Tedeschi earns Sweet Forgiveness

Tedeschi earns Sweet Forgiveness
June 27, 2009
By Gwenn Friss
Cape Cod Times

HYANNIS – Susan Tedeschi says last year’s “Back to the River” album was pivotal for her because it blended her trademark blues with “a lot of other stuff.” From the complex guitar licks on the title song to the hauntingly beautiful “700 Houses,” the album is complex and brings together a lot of what the blues/jazz/rock musician has demonstrated over the years.

But she and her band started out a little tentative at the Cape Cod Melody Tent Friday night, with her fiddling with equipment knobs and glancing with raised inquiring eyebrows at her bandmates during the first couple of songs. No one sounded bad; they just didn’t open with that dynamic chemistry that makes a group more than the sum of its parts.

Fortunately, the music was soon flowing through them again, like a river with a strong current. Fueled by Ron Holloway’s impossibly sweet, high tenor saxophone and Tedeschi’s own guitar playing on “Butterfly,” the group of talented musicians settled into the soulful music for which they are known.

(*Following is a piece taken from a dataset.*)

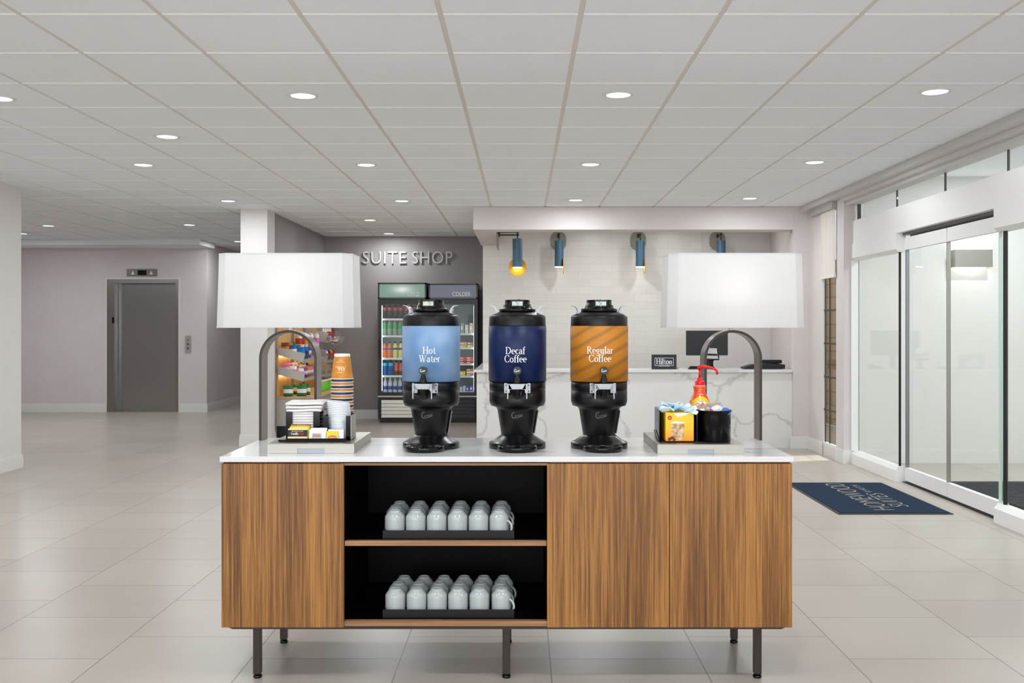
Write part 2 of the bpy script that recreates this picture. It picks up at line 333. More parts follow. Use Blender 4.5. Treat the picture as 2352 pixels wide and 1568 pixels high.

Massachusetts native Tedeschi was in fine, throaty she-cat voice. Her rendition of “It Hurt So Bad,” from the 1998 album, “Just Won’t Burn,” really brought out the sound of Janis Joplin, whom Tedeschi counts as one of her greatest influences. The usher was speaking to a lady in the fourth row who was dancing at her seat. It was surprising most of the crowd was not on their feet. Hips swaying in sad agony are entirely appropriate to this number.

Tedeschi’s voice was especially nice, also, on “Sweet Forgiveness,” which has those country music roots – or overtones, call them what you will – that show Tedeschi can belt in a voice of honey, as well as whiskey.

Tedeschi’s drummer, Tyler Greenwell, once said he sometimes finds the drum stool haunted by spirits of the greats who went before him. Friday night, those greats might have been drumming alongside as Greenwell positively tore up the drums in a percussive cycle that seemed to pull him into the set.

As with other great bands, Tedeschi’s group – rounded out by Matt Slocum on keyboards and Hammond B-3 Organ, Dave Yoke on guitar, and Ted Pecchio on bass guitar – are all terrific musicians individually. The arrangements do a nice job of showing that off but, as often is the case with the Tent and its rotating stage, the balance was off occasionally – instrumentals drowning out Tedeschi when she was facing the other side of the audience.

That was not the case with Shemekia Copeland, who opened for Tedeschi with a powerhouse voice that was stunning in range, control and volume. She did the painful “Ghetto Child” at the microphone, then walked around the stage singing it with no microphone. From gospel music to blues music (as in “I’m A Wild Woman, and You’re A Lucky Man,”) Copeland is compelling. She was billed as a special guest, and hearing Copeland and the musicians playing with her delivered two outstanding shows for the price of one.